| Problem description |
Write the records out again, precisely as they stand.
•••
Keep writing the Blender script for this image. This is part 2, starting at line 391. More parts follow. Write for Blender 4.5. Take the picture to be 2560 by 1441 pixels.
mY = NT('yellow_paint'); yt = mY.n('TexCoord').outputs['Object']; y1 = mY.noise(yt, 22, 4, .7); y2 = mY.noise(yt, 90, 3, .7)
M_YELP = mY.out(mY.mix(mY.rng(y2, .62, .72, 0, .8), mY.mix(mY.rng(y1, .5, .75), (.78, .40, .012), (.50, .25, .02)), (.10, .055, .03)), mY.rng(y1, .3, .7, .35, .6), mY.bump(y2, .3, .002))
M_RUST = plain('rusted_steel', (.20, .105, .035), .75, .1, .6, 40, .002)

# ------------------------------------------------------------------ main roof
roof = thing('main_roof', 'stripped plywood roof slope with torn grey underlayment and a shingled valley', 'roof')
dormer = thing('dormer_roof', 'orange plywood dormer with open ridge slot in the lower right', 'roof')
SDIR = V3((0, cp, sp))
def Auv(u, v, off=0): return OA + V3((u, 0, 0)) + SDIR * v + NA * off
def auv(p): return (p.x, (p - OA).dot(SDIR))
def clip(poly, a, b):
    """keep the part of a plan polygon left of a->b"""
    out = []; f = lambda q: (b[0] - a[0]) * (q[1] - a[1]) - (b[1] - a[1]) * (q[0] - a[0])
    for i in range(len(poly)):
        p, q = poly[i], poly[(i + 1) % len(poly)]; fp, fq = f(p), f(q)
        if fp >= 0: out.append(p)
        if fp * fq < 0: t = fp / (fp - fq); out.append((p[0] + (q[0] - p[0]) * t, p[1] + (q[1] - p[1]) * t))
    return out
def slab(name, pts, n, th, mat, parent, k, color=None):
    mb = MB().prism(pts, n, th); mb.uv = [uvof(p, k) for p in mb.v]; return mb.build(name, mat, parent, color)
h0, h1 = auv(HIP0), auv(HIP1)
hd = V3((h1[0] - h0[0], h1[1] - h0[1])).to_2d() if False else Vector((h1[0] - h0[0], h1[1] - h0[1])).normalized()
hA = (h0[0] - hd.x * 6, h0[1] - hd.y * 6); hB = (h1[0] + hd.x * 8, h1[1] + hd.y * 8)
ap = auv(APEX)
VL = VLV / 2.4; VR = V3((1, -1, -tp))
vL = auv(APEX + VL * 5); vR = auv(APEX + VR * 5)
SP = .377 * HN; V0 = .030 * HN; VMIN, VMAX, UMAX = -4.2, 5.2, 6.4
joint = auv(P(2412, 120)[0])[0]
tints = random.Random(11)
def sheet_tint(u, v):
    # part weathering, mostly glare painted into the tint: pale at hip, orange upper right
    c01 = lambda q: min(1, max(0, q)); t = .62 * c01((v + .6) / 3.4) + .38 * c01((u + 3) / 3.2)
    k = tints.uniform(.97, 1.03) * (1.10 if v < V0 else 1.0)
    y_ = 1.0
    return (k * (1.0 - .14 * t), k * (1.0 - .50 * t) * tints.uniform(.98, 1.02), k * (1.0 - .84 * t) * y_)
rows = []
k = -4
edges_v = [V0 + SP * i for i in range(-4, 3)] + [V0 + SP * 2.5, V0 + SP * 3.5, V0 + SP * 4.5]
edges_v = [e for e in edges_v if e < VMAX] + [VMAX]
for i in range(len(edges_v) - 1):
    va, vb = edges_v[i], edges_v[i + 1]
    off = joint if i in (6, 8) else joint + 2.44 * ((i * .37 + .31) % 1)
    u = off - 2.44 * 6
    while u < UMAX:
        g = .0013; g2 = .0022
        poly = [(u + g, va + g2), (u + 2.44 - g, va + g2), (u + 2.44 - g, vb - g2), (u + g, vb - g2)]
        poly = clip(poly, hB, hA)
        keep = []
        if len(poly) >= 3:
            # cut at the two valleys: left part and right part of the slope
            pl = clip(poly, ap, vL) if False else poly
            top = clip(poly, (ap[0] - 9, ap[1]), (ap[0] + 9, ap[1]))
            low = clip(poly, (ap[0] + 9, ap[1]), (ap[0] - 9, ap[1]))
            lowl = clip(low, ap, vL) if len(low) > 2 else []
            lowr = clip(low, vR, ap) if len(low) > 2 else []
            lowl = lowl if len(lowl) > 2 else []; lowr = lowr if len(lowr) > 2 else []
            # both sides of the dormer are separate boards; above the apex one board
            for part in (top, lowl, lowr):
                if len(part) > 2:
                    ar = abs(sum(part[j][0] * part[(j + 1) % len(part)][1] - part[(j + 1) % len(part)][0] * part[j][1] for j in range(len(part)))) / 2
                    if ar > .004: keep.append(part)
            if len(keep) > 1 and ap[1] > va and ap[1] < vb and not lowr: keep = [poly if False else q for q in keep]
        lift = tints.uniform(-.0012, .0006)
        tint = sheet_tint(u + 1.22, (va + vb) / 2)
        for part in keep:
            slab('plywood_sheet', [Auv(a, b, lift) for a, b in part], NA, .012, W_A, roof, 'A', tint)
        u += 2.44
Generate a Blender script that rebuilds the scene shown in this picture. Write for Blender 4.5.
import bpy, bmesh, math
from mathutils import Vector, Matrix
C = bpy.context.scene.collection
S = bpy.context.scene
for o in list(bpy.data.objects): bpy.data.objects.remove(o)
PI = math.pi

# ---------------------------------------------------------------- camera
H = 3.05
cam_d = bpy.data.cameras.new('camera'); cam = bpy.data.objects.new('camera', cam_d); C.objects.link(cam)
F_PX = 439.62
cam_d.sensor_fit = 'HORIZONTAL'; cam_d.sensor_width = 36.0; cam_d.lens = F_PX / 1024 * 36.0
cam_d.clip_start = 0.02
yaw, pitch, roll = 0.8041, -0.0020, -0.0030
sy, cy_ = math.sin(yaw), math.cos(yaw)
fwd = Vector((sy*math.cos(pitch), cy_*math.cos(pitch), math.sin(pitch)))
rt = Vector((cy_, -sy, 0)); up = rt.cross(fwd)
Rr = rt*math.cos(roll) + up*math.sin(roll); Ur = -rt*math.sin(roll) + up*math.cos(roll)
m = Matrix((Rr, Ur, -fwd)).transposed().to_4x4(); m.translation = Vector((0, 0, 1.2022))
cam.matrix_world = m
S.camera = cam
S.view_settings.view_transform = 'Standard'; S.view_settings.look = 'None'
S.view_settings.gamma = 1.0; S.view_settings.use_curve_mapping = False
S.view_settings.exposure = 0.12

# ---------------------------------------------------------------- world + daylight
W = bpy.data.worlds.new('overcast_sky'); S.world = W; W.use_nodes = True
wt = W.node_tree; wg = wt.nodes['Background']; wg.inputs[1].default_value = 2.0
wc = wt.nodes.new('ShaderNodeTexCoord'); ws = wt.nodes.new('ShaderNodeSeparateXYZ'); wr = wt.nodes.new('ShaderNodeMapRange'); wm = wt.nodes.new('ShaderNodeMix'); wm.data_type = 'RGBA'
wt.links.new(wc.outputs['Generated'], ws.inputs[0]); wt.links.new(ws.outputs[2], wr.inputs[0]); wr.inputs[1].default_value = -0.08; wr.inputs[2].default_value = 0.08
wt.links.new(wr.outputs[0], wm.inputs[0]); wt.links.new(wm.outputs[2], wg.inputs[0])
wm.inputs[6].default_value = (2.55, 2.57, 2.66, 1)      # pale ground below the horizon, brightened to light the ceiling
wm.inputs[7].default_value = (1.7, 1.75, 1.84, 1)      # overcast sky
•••
| Exercise result |
Keep writing the Blender script for this image. This is part 2, starting at line 391. More parts follow. Write for Blender 4.5. Take the picture to be 2560 by 1441 pixels.
mY = NT('yellow_paint'); yt = mY.n('TexCoord').outputs['Object']; y1 = mY.noise(yt, 22, 4, .7); y2 = mY.noise(yt, 90, 3, .7)
M_YELP = mY.out(mY.mix(mY.rng(y2, .62, .72, 0, .8), mY.mix(mY.rng(y1, .5, .75), (.78, .40, .012), (.50, .25, .02)), (.10, .055, .03)), mY.rng(y1, .3, .7, .35, .6), mY.bump(y2, .3, .002))
M_RUST = plain('rusted_steel', (.20, .105, .035), .75, .1, .6, 40, .002)

# ------------------------------------------------------------------ main roof
roof = thing('main_roof', 'stripped plywood roof slope with torn grey underlayment and a shingled valley', 'roof')
dormer = thing('dormer_roof', 'orange plywood dormer with open ridge slot in the lower right', 'roof')
SDIR = V3((0, cp, sp))
def Auv(u, v, off=0): return OA + V3((u, 0, 0)) + SDIR * v + NA * off
def auv(p): return (p.x, (p - OA).dot(SDIR))
def clip(poly, a, b):
    """keep the part of a plan polygon left of a->b"""
    out = []; f = lambda q: (b[0] - a[0]) * (q[1] - a[1]) - (b[1] - a[1]) * (q[0] - a[0])
    for i in range(len(poly)):
        p, q = poly[i], poly[(i + 1) % len(poly)]; fp, fq = f(p), f(q)
        if fp >= 0: out.append(p)
        if fp * fq < 0: t = fp / (fp - fq); out.append((p[0] + (q[0] - p[0]) * t, p[1] + (q[1] - p[1]) * t))
    return out
def slab(name, pts, n, th, mat, parent, k, color=None):
    mb = MB().prism(pts, n, th); mb.uv = [uvof(p, k) for p in mb.v]; return mb.build(name, mat, parent, color)
h0, h1 = auv(HIP0), auv(HIP1)
hd = V3((h1[0] - h0[0], h1[1] - h0[1])).to_2d() if False else Vector((h1[0] - h0[0], h1[1] - h0[1])).normalized()
hA = (h0[0] - hd.x * 6, h0[1] - hd.y * 6); hB = (h1[0] + hd.x * 8, h1[1] + hd.y * 8)
ap = auv(APEX)
VL = VLV / 2.4; VR = V3((1, -1, -tp))
vL = auv(APEX + VL * 5); vR = auv(APEX + VR * 5)
SP = .377 * HN; V0 = .030 * HN; VMIN, VMAX, UMAX = -4.2, 5.2, 6.4
joint = auv(P(2412, 120)[0])[0]
tints = random.Random(11)
def sheet_tint(u, v):
    # part weathering, mostly glare painted into the tint: pale at hip, orange upper right
    c01 = lambda q: min(1, max(0, q)); t = .62 * c01((v + .6) / 3.4) + .38 * c01((u + 3) / 3.2)
    k = tints.uniform(.97, 1.03) * (1.10 if v < V0 else 1.0)
    y_ = 1.0
    return (k * (1.0 - .14 * t), k * (1.0 - .50 * t) * tints.uniform(.98, 1.02), k * (1.0 - .84 * t) * y_)
rows = []
k = -4
edges_v = [V0 + SP * i for i in range(-4, 3)] + [V0 + SP * 2.5, V0 + SP * 3.5, V0 + SP * 4.5]
edges_v = [e for e in edges_v if e < VMAX] + [VMAX]
for i in range(len(edges_v) - 1):
    va, vb = edges_v[i], edges_v[i + 1]
    off = joint if i in (6, 8) else joint + 2.44 * ((i * .37 + .31) % 1)
    u = off - 2.44 * 6
    while u < UMAX:
        g = .0013; g2 = .0022
        poly = [(u + g, va + g2), (u + 2.44 - g, va + g2), (u + 2.44 - g, vb - g2), (u + g, vb - g2)]
        poly = clip(poly, hB, hA)
        keep = []
        if len(poly) >= 3:
            # cut at the two valleys: left part and right part of the slope
            pl = clip(poly, ap, vL) if False else poly
            top = clip(poly, (ap[0] - 9, ap[1]), (ap[0] + 9, ap[1]))
            low = clip(poly, (ap[0] + 9, ap[1]), (ap[0] - 9, ap[1]))
            lowl = clip(low, ap, vL) if len(low) > 2 else []
            lowr = clip(low, vR, ap) if len(low) > 2 else []
            lowl = lowl if len(lowl) > 2 else []; lowr = lowr if len(lowr) > 2 else []
            # both sides of the dormer are separate boards; above the apex one board
            for part in (top, lowl, lowr):
                if len(part) > 2:
                    ar = abs(sum(part[j][0] * part[(j + 1) % len(part)][1] - part[(j + 1) % len(part)][0] * part[j][1] for j in range(len(part)))) / 2
                    if ar > .004: keep.append(part)
            if len(keep) > 1 and ap[1] > va and ap[1] < vb and not lowr: keep = [poly if False else q for q in keep]
        lift = tints.uniform(-.0012, .0006)
        tint = sheet_tint(u + 1.22, (va + vb) / 2)
        for part in keep:
            slab('plywood_sheet', [Auv(a, b, lift) for a, b in part], NA, .012, W_A, roof, 'A', tint)
        u += 2.44
Generate a Blender script that rebuilds the scene shown in this picture. Write for Blender 4.5.
import bpy, bmesh, math
from mathutils import Vector, Matrix
C = bpy.context.scene.collection
S = bpy.context.scene
for o in list(bpy.data.objects): bpy.data.objects.remove(o)
PI = math.pi

# ---------------------------------------------------------------- camera
H = 3.05
cam_d = bpy.data.cameras.new('camera'); cam = bpy.data.objects.new('camera', cam_d); C.objects.link(cam)
F_PX = 439.62
cam_d.sensor_fit = 'HORIZONTAL'; cam_d.sensor_width = 36.0; cam_d.lens = F_PX / 1024 * 36.0
cam_d.clip_start = 0.02
yaw, pitch, roll = 0.8041, -0.0020, -0.0030
sy, cy_ = math.sin(yaw), math.cos(yaw)
fwd = Vector((sy*math.cos(pitch), cy_*math.cos(pitch), math.sin(pitch)))
rt = Vector((cy_, -sy, 0)); up = rt.cross(fwd)
Rr = rt*math.cos(roll) + up*math.sin(roll); Ur = -rt*math.sin(roll) + up*math.cos(roll)
m = Matrix((Rr, Ur, -fwd)).transposed().to_4x4(); m.translation = Vector((0, 0, 1.2022))
cam.matrix_world = m
S.camera = cam
S.view_settings.view_transform = 'Standard'; S.view_settings.look = 'None'
S.view_settings.gamma = 1.0; S.view_settings.use_curve_mapping = False
S.view_settings.exposure = 0.12

# ---------------------------------------------------------------- world + daylight
W = bpy.data.worlds.new('overcast_sky'); S.world = W; W.use_nodes = True
wt = W.node_tree; wg = wt.nodes['Background']; wg.inputs[1].default_value = 2.0
wc = wt.nodes.new('ShaderNodeTexCoord'); ws = wt.nodes.new('ShaderNodeSeparateXYZ'); wr = wt.nodes.new('ShaderNodeMapRange'); wm = wt.nodes.new('ShaderNodeMix'); wm.data_type = 'RGBA'
wt.links.new(wc.outputs['Generated'], ws.inputs[0]); wt.links.new(ws.outputs[2], wr.inputs[0]); wr.inputs[1].default_value = -0.08; wr.inputs[2].default_value = 0.08
wt.links.new(wr.outputs[0], wm.inputs[0]); wt.links.new(wm.outputs[2], wg.inputs[0])
wm.inputs[6].default_value = (2.55, 2.57, 2.66, 1)      # pale ground below the horizon, brightened to light the ceiling
wm.inputs[7].default_value = (1.7, 1.75, 1.84, 1)      # overcast sky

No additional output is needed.